Néanmoins, je demeure convaincu que les bienfaits qu'un taux de change flexible nous procure sur le plan macroéconomique dépassent encore de loin les avantages d'une telle réduction des coûts de transaction. Tant et aussi longtemps que notre pays sera un grand producteur de matières premières et que nous voudrons mener des politiques économiques qui sont adaptées à nos besoins et exigent des conditions monétaires distinctes, nous avons tout avantage à tirer parti du rôle d'amortisseur que joue un taux de change flexible.
Mais le fait d'avoir un régime de changes flottants signifie-t-il que notre monnaie risque de demeurer faible indéfiniment? Pas du tout.
Pendant la deuxième moitié des années 1990, le dollar américain est resté fort vis-à-vis de presque toutes les autres monnaies, grâce à la tenue remarquable de l'économie des États-Unis. Pendant cette période, toutefois nos voisins ont aussi accumulé un énorme déficit extérieur. Tôt ou tard, il leur faudra redresser la situation de leurs paiements extérieurs et, à ce moment-là, le dollar américain devra baisser pour favoriser le processus d'ajustement.

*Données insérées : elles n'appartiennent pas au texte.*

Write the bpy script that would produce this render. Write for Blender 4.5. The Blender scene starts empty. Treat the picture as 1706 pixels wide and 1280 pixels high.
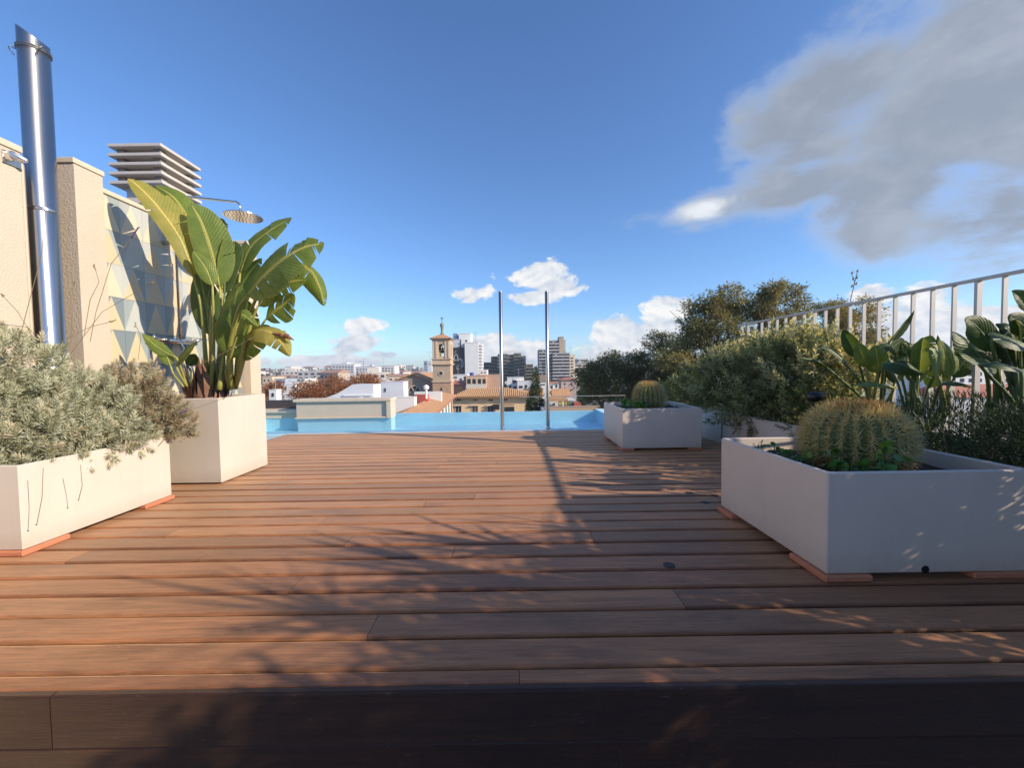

Au Canada, après un démarrage lent au début des années 1990, notre économie s'est améliorée de façon fondamentale. Ces dernières années, la croissance a été plus vigoureuse, l'emploi et les revenus ont augmenté et l'inflation est demeurée à un niveau bas et stable. Les déficits budgétaires ont été éliminés, et la taille de la dette publique par rapport à celle de l'économie est en baisse. De plus, dans le cadre d'importantes restructurations, les entreprises ont investi massivement dans les machines, le matériel et les technologies de pointe. Je pense que nous commençons maintenant à récolter les fruits de ces efforts, sous la forme de gains de productivité plus élevés. J'espère que ce mouvement va continuer et s'amplifier, et paver la voie à une amélioration du niveau de vie des Canadiens dans les années à venir.
Tout compte fait, les perspectives de l'économie canadienne sont très favorables. Si elles se matérialisent, nous verrons aussi notre monnaie se raffermir à moyen terme.